On June 4, 2022 we arrived at the Redwood Meadows RV Park which is only one mile from the northern visitor center for Redwoods National Park. We stayed in this park for eight nights. This RV park has no pool or other amenities but it does have a duck pond and another interesting pond covered in lily pads. Also, the historic Hiouchi Cafe is right across the road and coastal Crescent City is only 8 miles away.

Redwood National Park is home to the world's tallest trees and old-growth redwood forests. Many of the trees in the forest are over 300 feet tall and 2,000 years old. Unlike other national parks, Redwood National Park is actually part of a partnership with three California State Parks. The national/state park is located in northernmost coastal California. Almost 50 miles long, the parks stretch from Crescent City, CA (near the Oregon border where we stayed) to the Redwood Creek watershed south of Orick, CA. This park has decent weather all year long thanks to the mild coastal temps but the winter months tend to be rainy. The best months to visit are May to September.

Our hike ~

We hiked close to the RV park in the Jedediah Smith Redwoods State Park, home of the Stout Grove which is a 44 acre grove of old growth redwood trees, many of which are hundreds if not thousands of years old. Some are over 300 feet tall. It's very difficult to photograph these huge trees!

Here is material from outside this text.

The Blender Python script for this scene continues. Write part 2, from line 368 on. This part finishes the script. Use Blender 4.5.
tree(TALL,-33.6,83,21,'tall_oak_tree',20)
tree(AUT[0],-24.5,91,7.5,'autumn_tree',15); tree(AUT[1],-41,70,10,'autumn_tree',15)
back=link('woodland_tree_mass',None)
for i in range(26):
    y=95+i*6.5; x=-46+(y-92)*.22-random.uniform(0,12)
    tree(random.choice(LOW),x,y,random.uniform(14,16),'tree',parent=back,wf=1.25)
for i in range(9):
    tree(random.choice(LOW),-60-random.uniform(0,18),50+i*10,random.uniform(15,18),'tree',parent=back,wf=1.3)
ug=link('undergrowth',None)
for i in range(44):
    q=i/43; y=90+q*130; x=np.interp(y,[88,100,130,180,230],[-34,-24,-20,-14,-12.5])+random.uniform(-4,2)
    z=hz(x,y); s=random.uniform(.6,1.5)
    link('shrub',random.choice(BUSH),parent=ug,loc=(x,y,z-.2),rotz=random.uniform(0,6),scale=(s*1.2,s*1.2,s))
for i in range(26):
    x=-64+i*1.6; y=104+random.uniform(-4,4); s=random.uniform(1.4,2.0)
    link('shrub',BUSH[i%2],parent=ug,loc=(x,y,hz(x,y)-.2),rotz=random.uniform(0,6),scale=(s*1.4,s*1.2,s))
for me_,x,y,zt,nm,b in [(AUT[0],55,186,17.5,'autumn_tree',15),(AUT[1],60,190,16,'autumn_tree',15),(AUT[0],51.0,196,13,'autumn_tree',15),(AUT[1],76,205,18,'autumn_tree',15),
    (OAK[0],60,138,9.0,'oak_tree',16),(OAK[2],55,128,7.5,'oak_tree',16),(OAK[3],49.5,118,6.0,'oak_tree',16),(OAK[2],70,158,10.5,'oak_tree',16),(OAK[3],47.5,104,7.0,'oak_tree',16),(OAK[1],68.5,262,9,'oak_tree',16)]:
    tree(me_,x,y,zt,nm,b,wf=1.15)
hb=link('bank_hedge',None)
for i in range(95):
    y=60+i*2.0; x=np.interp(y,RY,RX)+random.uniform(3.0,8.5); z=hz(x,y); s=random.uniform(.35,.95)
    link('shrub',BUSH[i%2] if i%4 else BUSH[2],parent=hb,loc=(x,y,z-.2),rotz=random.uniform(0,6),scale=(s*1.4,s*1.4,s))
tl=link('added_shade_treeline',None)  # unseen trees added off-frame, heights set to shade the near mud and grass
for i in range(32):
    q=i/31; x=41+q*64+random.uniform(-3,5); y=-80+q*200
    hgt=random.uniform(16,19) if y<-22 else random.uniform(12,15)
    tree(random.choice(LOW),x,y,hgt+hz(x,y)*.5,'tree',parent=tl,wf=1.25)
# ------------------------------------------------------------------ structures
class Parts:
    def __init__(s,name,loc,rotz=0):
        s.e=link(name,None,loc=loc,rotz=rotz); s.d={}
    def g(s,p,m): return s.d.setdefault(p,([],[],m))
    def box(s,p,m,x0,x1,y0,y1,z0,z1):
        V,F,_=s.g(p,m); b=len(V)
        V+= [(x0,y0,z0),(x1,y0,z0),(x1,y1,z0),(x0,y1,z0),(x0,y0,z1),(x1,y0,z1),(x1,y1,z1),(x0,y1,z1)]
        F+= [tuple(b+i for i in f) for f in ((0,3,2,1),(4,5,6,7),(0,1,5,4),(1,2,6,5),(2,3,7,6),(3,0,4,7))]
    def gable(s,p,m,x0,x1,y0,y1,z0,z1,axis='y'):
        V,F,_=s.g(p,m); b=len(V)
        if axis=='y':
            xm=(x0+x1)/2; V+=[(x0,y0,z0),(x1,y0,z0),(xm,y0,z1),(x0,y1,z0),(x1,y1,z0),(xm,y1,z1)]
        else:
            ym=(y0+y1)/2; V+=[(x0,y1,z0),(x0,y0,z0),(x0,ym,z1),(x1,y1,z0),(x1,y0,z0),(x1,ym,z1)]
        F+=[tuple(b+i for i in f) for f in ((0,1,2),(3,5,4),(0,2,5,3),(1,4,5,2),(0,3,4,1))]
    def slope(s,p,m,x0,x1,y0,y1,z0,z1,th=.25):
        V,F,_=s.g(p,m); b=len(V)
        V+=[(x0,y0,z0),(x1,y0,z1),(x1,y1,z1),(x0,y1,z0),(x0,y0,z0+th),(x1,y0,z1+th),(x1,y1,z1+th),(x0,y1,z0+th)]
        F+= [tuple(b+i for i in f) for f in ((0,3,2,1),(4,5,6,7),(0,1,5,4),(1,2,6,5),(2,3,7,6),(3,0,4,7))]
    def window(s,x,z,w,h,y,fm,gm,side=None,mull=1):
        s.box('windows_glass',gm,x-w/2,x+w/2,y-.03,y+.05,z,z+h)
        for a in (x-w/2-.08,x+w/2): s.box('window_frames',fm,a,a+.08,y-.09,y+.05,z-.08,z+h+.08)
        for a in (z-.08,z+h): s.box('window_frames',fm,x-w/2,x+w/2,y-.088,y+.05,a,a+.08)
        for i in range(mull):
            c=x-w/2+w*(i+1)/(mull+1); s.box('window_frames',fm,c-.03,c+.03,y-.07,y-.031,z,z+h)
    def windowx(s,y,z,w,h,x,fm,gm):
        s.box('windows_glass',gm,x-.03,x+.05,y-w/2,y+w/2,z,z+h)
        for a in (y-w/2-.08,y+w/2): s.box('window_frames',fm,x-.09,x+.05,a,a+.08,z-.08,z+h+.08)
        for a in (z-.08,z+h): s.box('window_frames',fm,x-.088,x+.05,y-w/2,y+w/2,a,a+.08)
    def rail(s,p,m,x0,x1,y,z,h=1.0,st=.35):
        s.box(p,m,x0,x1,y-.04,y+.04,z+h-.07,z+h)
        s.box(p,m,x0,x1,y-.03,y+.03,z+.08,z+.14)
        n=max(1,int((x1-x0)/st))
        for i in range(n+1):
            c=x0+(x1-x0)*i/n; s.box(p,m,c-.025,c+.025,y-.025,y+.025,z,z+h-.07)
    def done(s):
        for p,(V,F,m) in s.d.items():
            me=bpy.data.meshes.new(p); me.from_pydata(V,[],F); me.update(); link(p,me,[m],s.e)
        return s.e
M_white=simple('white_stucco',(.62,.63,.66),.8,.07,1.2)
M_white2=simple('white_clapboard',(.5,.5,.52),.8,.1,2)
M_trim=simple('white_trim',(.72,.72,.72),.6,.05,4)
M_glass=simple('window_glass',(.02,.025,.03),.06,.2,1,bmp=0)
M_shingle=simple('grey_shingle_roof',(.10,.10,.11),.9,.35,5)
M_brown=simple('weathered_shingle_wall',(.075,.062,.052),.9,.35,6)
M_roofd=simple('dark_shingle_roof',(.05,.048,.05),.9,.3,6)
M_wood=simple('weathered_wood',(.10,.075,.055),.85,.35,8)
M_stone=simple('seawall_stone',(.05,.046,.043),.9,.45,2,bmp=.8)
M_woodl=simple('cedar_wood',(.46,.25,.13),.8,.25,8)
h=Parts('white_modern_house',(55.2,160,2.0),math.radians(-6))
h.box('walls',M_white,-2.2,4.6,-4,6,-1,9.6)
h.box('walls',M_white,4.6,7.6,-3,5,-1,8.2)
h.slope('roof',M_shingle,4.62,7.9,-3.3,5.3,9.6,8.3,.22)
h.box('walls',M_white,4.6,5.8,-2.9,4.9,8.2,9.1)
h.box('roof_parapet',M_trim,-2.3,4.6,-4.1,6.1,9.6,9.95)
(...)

We hiked through the park and along Howland Hill Road beside Mill Creek.

Our hike took us to the trail leading to Grove of Titans, home to four notable monster trees. The trail up to the Grove is less than a mile with a 200 foot incline. At the top there is a 1,300 foot long elevated walkway through the Grove. This walkway was a multi-year, $3.5 million project constructed in order to save the spongy ground needed by the redwoods. To prevent the soil compression and allow rainfall to reach the soil, the trail is elevated on a 6 foot wide metal mesh walkway. The redwoods need protection from human feet. Exceptionally large trees can only get that way if conditions are perfect. If those conditions change, the tops of the trees can die, and eventually the trees become more likely to fall.

28 miles south of Crescent City we hiked the Klamath trail to Hidden beach. We spent a couple of hours climbing on the rocks and examining the sea life in the tide pools. We saw many sea stars (formerly known as Prince, I mean starfish).

Like many of the national parks, this park is huge. We didn't make the drive to the southern section. Was it the gas prices? Not really, there were just so many things to see in the north.